Keep posting your holidays. Your grumbles. Your wins. I mean that; I want to hear about your life. But when someone you know is under fire, literally, the silence is deafening. And it says more than you probably realize.
And to the few who go beyond silence, who quietly (or not so quietly) believe that Jews wanting to live safely in their one homeland is somehow the problem, that the very existence of Israel was a mistake, that we brought this on ourselves… I have nothing for you. One former friend told me exactly that. Said, “It was a mistake to ever give Jews a state, but hey, what can you do now?”
I can tell you what I can do.
I can stop pretending that passes for friendship.
Because if your position is that my family’s right to exist in safety is up for debate, you are not someone I need in my life. Not even on the periphery of a screen.
There’s also this thing that happens every time a Jewish person speaks up. The immediate reaction is: “Well, they’re biased; they’re Jewish.” It’s as if experiencing it automatically disqualifies you from discussing it. Meanwhile, every other group on earth is encouraged to speak from their experience, centered, amplified, and believed. But when we do it, it needs a disclaimer.
I know what happens next. My Jewish friends will share this.
The rest of you will scroll past, or start drafting your “yes, but” in your head before you’ve even finished reading.
You won’t look into what’s really happening behind the slogans and the propaganda.
You won’t question what you’ve been told.

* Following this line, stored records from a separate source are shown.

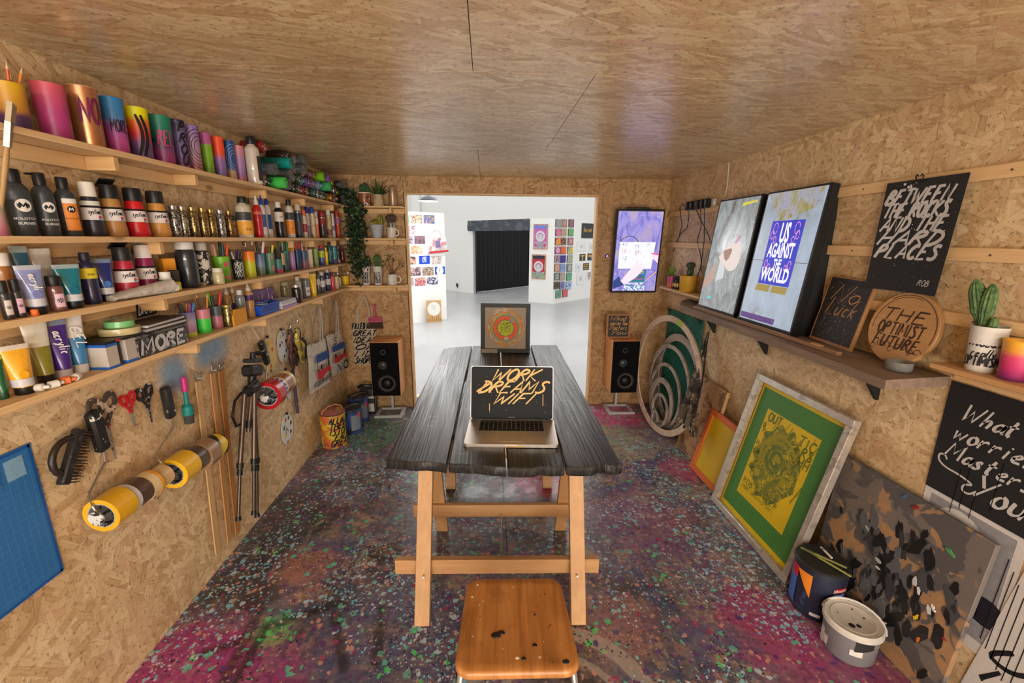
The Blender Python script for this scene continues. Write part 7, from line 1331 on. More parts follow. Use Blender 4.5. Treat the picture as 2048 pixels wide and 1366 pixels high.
# pot shelf
t = thing('pot_shelf', 'short pine shelf with pots at the far end of right wall', 'shelf', (0, 0, 1.2)); MB().bbox((1.6, 3.4, -.009), (.12, .8, .018), .002).build('shelf_board', PALE_Y, t); MB().bbox((1.6505, 3.4, -.04), (.019, .8, .044), .002).build('wall_batten', PALE_Y, t)
t = thing('potted_succulent', 'spiky light green succulent in a pink and orange pot', 'plant', (1.595, 3.69, 1.2005)); potshape(t, .034, .03, .1, gmat([(0, (220, 130, 80)), (.3, (200, 90, 110)), (1, (190, 60, 130))])); rr = random.Random(8)
for i in range(22):
    a = i*2.4; el = .2+.06*i; L = .06+.02*rr.random(); d = Vector((math.cos(a)*math.cos(el), math.sin(a)*math.cos(el), math.sin(el))); s = Vector((-math.sin(a), math.cos(a), 0)); b = Vector((0, 0, .095+.0015*i)); n_ = d.cross(s)
    MB().add([tuple(v) for v in (b-s*.007, b+s*.007, b+d*L*.5+s*.009, b+d*L, b+d*L*.5-s*.009, b+d*L*.45-n_*.006)], [(0, 1, 2, 4), (4, 2, 3), (0, 4, 5), (4, 3, 5), (3, 2, 5), (2, 1, 5), (1, 0, 5)]).build('leaf', speckle((120, 156, 62), [], .5) if 0 else mat((122, 158, 64), .5), t, 30)
for i, y in enumerate((3.6, 3.545)):
    t = thing('small_bottle', 'small black bottle with gold band, %s of two between the pots' % ('left', 'right')[i], 'bottle', (1.59, y, 1.2005)); MB().lathe([(.018, 0), (.019, .003), (.019, .07), (.01, .082)], 16).build('body', mat((38, 32, 30), .3), t); MB().lathe([(.0105, .08), (.0115, .083), (.0105, .108)], 14).build('cap', mat((30, 26, 26), .4), t); ringband(t, .019, .02, .05, mat((190, 160, 90), .4, .5))
t = thing('potted_cactus', 'crested dark cactus in an ochre pot', 'plant', (1.59, 3.36, 1.2005)); potshape(t, .068, .06, .13, mat((196, 150, 40), .5)); MB().lathe([(.06, .115), (.001, .118)], 16, None, False, False).build('soil', SOIL, t); cactus(t, .026, .085, .11, T(.0, -.02, 0), 10, speckle((54, 84, 46), [((34, 56, 32), 40, .5)], .6)); cactus(t, .034, .06, .175, T(.0, -.022, .0), 12, speckle((74, 66, 46), [((44, 56, 34), 50, .5)], .7), 'crest')
# black lettered poster on a clip
BP = speckle((30, 29, 32), [((206, 202, 198), 130, .70), ((150, 146, 146), 60, .74)], .75)
t = thing('hung_poster', 'black poster brush-lettered in silver, hung by a clip', 'poster', M=frame((XR-.032, 1.612, 1.41), (0, -1, 0), (.0, 0, 1)))
mb = MB(); n = 10; vs = []
for j in range(n+1):
    for i in range(n+1): vs.append((-.155+.31*i/n-.012*(1-j/n)*(i/n-.5), .42*j/n, .018*((i/n-.5)*2)**2*(1-j/n)+.004))
k = [(j*(n+1)+i, j*(n+1)+i+1, (j+1)*(n+1)+i+1, (j+1)*(n+1)+i) for j in range(n) for i in range(n)]
mb.add(vs, k); mb.add([(x, y, z-.0008) for x, y, z in vs], [f[::-1] for f in k]); mb.build('sheet', BP, t, 60)
o1 = letter(t, ['BETWEEN', 'THE ROCKS', 'AND THE', 'HARD', 'PLACES'], mat((196, 192, 190), .45), .052, .255, .36, .25, 1.0, 'L', .0085, origin=(-.142, .335), step=.001, jit=.008)
o2 = letter(t, ['ROB'], mat((200, 198, 196), .5), .022, .05, .3, .12, 1, 'L', .012, origin=(.06, .03)); rr = random.Random(2)
for o in (o1, o2):
    for v in o.data.vertices: v.co.z = .018*(v.co.x/.155)**2*(1-v.co.y/.42)+.0055       # the ink follows the curl of the sheet
for i in range(26):
    x, y = (rr.uniform(-.14, .14), rr.uniform(.05, .41)) if i > 6 else (-.06+rr.uniform(-.02, .03), .4+rr.uniform(-.015, .012)); r = rr.uniform(.001, .0022) if i > 6 else rr.uniform(.003, .006); MB(T(x, y, .018*(x/.155)**2*(1-y/.42)+.005)).lathe([(r, 0), (r*.7, .0004)], 9).build('paint_dot', mat((215, 210, 205) if i % 7 else (200, 70, 90), .5), t, 0)
t = thing('bulldog_clip', 'black bulldog clip holding the black poster', 'clip', M=frame((XR-.03, 1.63, 1.822), (0, -1, 0), (0, 0, 1))); clip(t, None, .9, BLACK); 
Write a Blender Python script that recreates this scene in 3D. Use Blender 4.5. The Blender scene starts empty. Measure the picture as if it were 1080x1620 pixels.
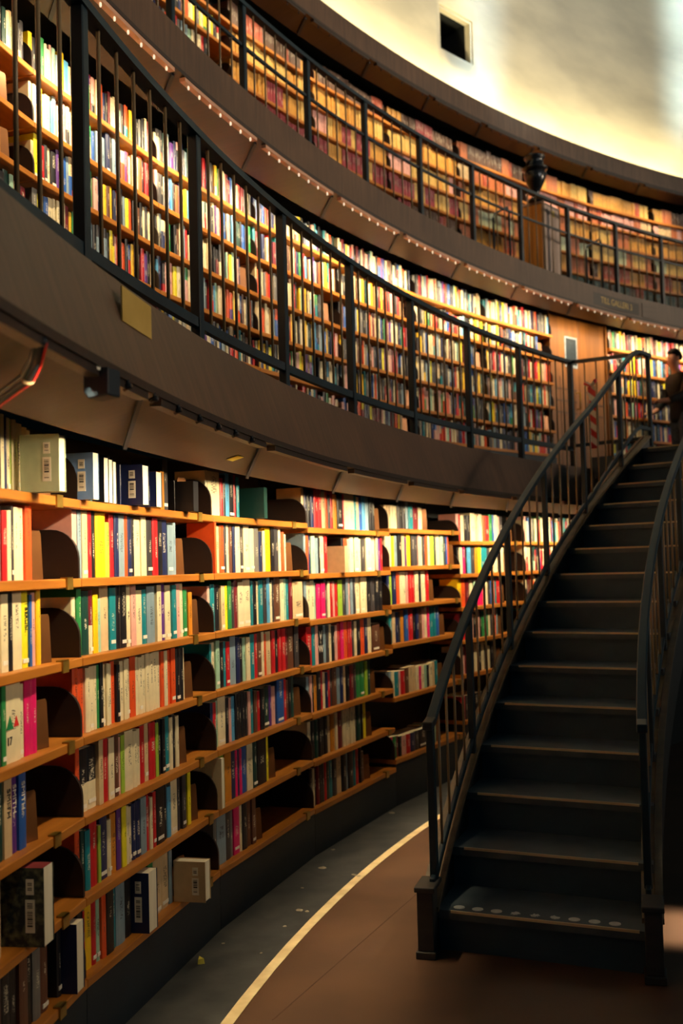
import bpy, bmesh, math, random
from mathutils import Vector, Matrix

# ------------------------------------------------------------------ camera, world, light
sc = bpy.context.scene
COL = sc.collection
F_PX, PITCH, ROLL = 1743.6, 0.0494, 0.0273
CAM_Z = 1.5795
cd = bpy.data.cameras.new('camera')
cd.sensor_fit = 'VERTICAL'; cd.sensor_height = 36.0
cd.lens = F_PX / 1620 * 36.0
cd.clip_start = 0.05; cd.clip_end = 200
cd.dof.use_dof = True; cd.dof.focus_distance = 4.3; cd.dof.aperture_fstop = 2.8
cam = bpy.data.objects.new('camera', cd); COL.objects.link(cam)
_fw = Vector((0, math.cos(PITCH), math.sin(PITCH)))
_up = Vector((0, -math.sin(PITCH), math.cos(PITCH))); _rt = Vector((1, 0, 0))
_r = _rt * math.cos(ROLL) - _up * math.sin(ROLL)
_u = _rt * math.sin(ROLL) + _up * math.cos(ROLL)
_m = Matrix((_r, _u, -_fw)).transposed().to_4x4()
_m.translation = (0, 0, CAM_Z)
cam.matrix_world = _m
sc.camera = cam

w = bpy.data.worlds.new('world'); sc.world = w; w.use_nodes = True
bg = w.node_tree.nodes['Background']
bg.inputs[0].default_value = (0.30, 0.62, 0.72, 1); bg.inputs[1].default_value = 0.05
sc.view_settings.view_transform = 'Standard'; sc.view_settings.look = 'None'
sc.view_settings.exposure = 0.0; sc.view_settings.gamma = 1.0
sc.view_settings.use_curve_mapping = False
# strengths of the room's lamps and daylight, and of the added downward lamp
W_SHELF = {1: 8.0, 2: 10.5, 3: 4.8}
W_DOWN, W_PATCH = 3.3, 4.0
W_COVE, W_WINDOW, W_CLEAR = 17.0, 5.0, 62.0
W_LANTERN, W_FAR = 2.5, 75.0
WARM = (1.0, 0.77, 0.46)

# ------------------------------------------------------------------ geometry of the rotunda
CX, CY = 13.666, 0.982
def rp(R, t, z=0.0): return Vector((CX + R * math.cos(t), CY + R * math.sin(t), z))
def srgb(r, g, b):
    f = lambda c: ((c / 255) / 12.92) if c / 255 <= 0.04045 else (((c / 255) + 0.055) / 1.055) ** 2.4
    return (f(r), f(g), f(b), 1.0)
def project(p):
    d = Vector(p) - Vector((0, 0, CAM_Z))
    zf = d.dot(_fw)
    if zf < 0.1: return None
    return 540 + F_PX * d.dot(_r) / zf, 810 - F_PX * d.dot(_u) / zf, zf

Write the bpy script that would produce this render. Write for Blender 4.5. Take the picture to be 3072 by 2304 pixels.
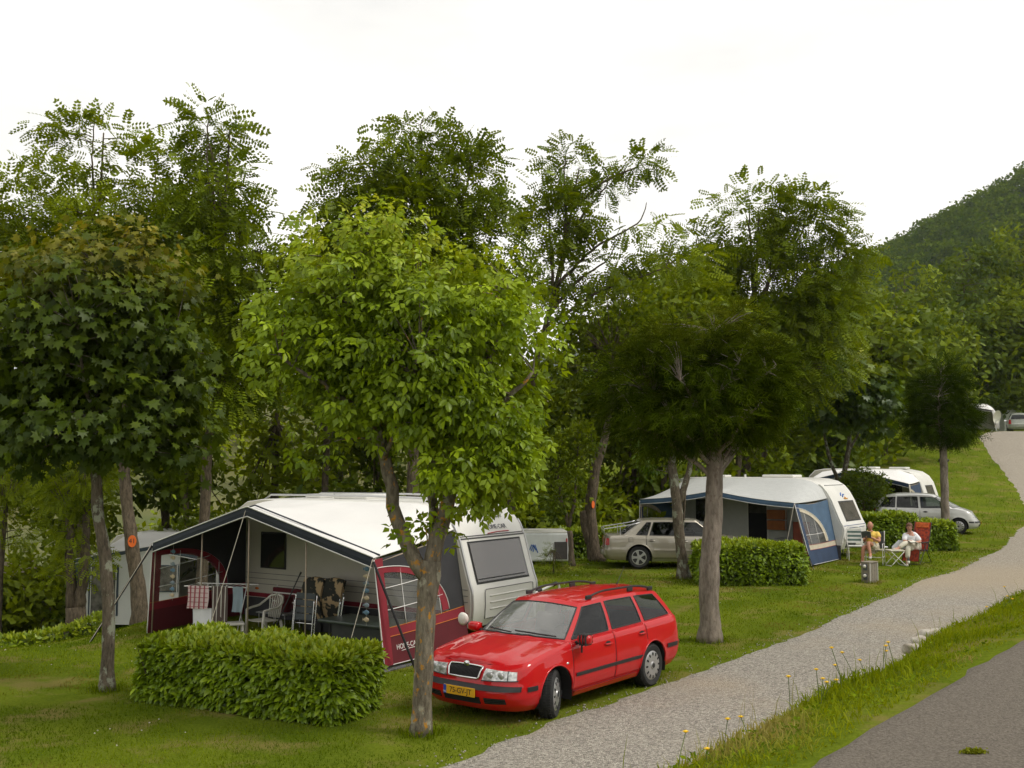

And we live in a world now where truth itself has become negotiable, where anyone can argue against anything, where this gets reduced to “my truth” as if facts are up for debate. So no, this wasn’t hard to write. I have more to say than I could fit here. What’s hard is knowing most of you switched off before you got to this line.
P.S. I paused writing this to go down to our shelter. Early warning sirens in my town. This isn’t something I’m reflecting on from a safe distance. This is my life, right now, in the middle of writing a post asking you to think about caring.